平成十八年二月発行
『 涅槃(ねはん) 』
涅槃とは「炎を吹き消した状態」を意味するニルバーナというサンスクリット語を音写した言葉であります。涅槃というとお釈迦様が亡くなったことをさす言葉と思われがちですが、お悟りにより心が穏やかに落ち着いた状態も涅槃というのです。ですから三十五歳で修行を完成された際に、お釈迦様はすでに涅槃に入っておられるのです。ところがいくら悟った仏様といっても、人間として避けがたい身体の苦痛から開放されることはありません。仏典をひも解くと、お釈迦様が病に苦しまれ、長旅に疲労困憊される様子が描写されていることに驚かされます。しかし、お釈迦様そんなときでも、乞われるままに法を説き、他を慰めておられるのです。

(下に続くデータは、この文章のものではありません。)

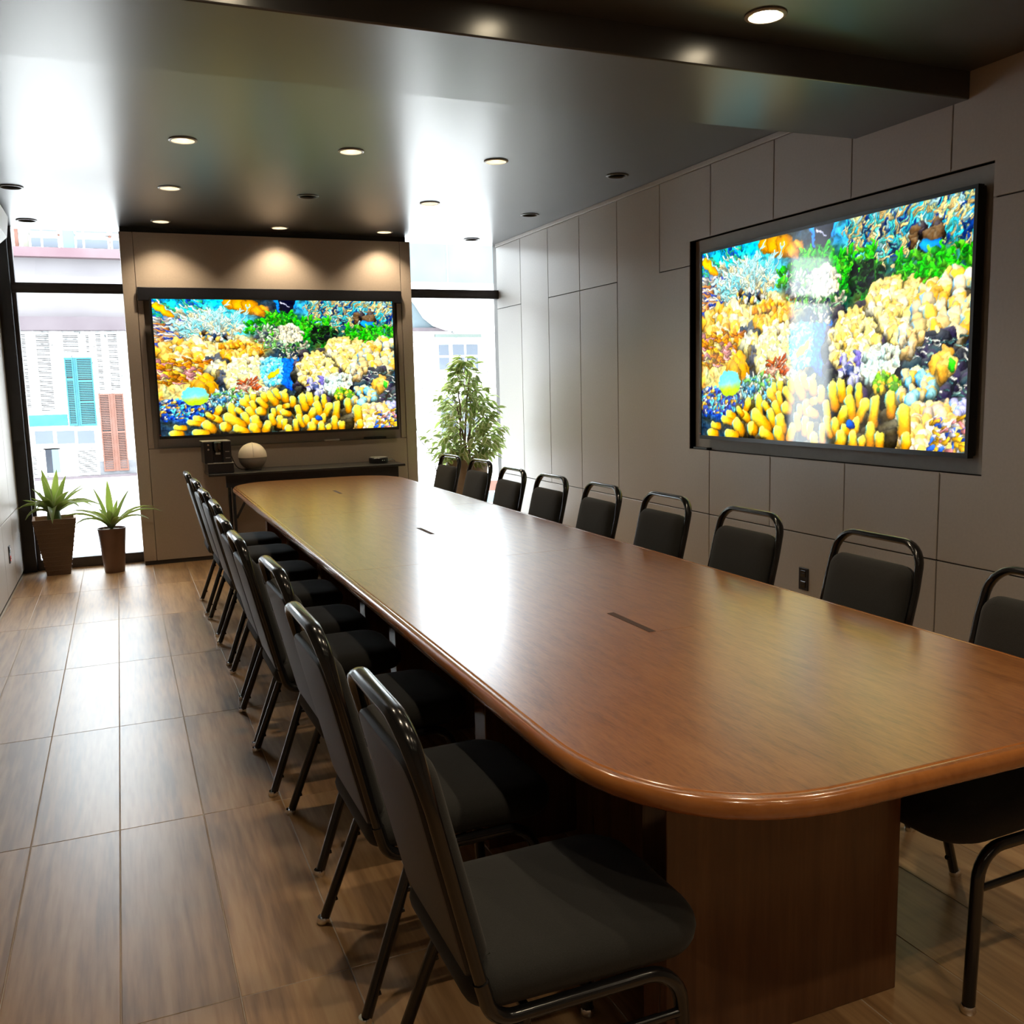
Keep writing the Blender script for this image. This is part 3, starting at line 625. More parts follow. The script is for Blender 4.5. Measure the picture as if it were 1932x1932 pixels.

お釈迦様が亡くなられたという意味の涅槃は、後に「むよ無餘ねはん涅槃」と呼ばれます。余すところ無き涅槃という意味で、前述のような身体的な苦痛からも解放された完全な涅槃という意味です。
お釈迦様は齢八〇をもって多くの弟子たちや信者に囲まれて静かな最期をおむかえになりました。お釈迦様の最期の言葉は「みんな精進しなさい。きっと清らかなものになれるであろう。」の一言であったと伝えられます。